L'Encyclopédie sur la mort


Requiem pour Yves Saint Laurent

Laurence Benaïm, Requiem pour Yves Saint Laurent, Paris, Bernard Grasset, 2010, 207 pages.

Incipit

«Sa carapace ne le protège plus», m'avait assuré un intime en février 2008. La mort se glisse sous les draps des vivants avant de les frapper. Elle épuise, elle ronge, elle se colle comme une amante insatisfaite. Elle sème. Elle casse. Elle rend fou. S'en va. Sonne. Revient. Elle se fait passer pour l'autre. (p. 9)

Extraits

«Je ne savais pas qu'il y avait urgence», me dit un jour l'un de ses proches. Dans sa chambre transformée en salle d'hôpital, les feuilles de papier Canson A3 et les crayons gisaient sur son bureau. Huit infirmiers se succédaient à son chevet, dont deux en permanence.

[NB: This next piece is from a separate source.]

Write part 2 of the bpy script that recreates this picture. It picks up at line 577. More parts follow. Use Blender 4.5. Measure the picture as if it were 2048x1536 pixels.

Yves Saint Laurent le titan avait choisi d'effacer son nom de l'affiche, entre deux époques, entre deux rives, l'une artificiellement dorée, l'autre, vaincue par les faillites, le doute, la peur du lendemain. La question planait depuis des décennies. La réponse tomba cette nuit-là, un dimanche soir, un appel téléphonique, une voix lointaine et familière, presque soulagée de révéler la sanction finale, la délivrance, après tous ses mois de secret, d'attente. En mai 2008, lors de la mort de Pascal Sevran, l'inventeur de «la chance aux chansons», LCI avait par erreur lancé le nécro d'Yves Saint Laurent.

Nous étions le 1 ier juin 2008. «Monsieur Saint Laurent est mort.»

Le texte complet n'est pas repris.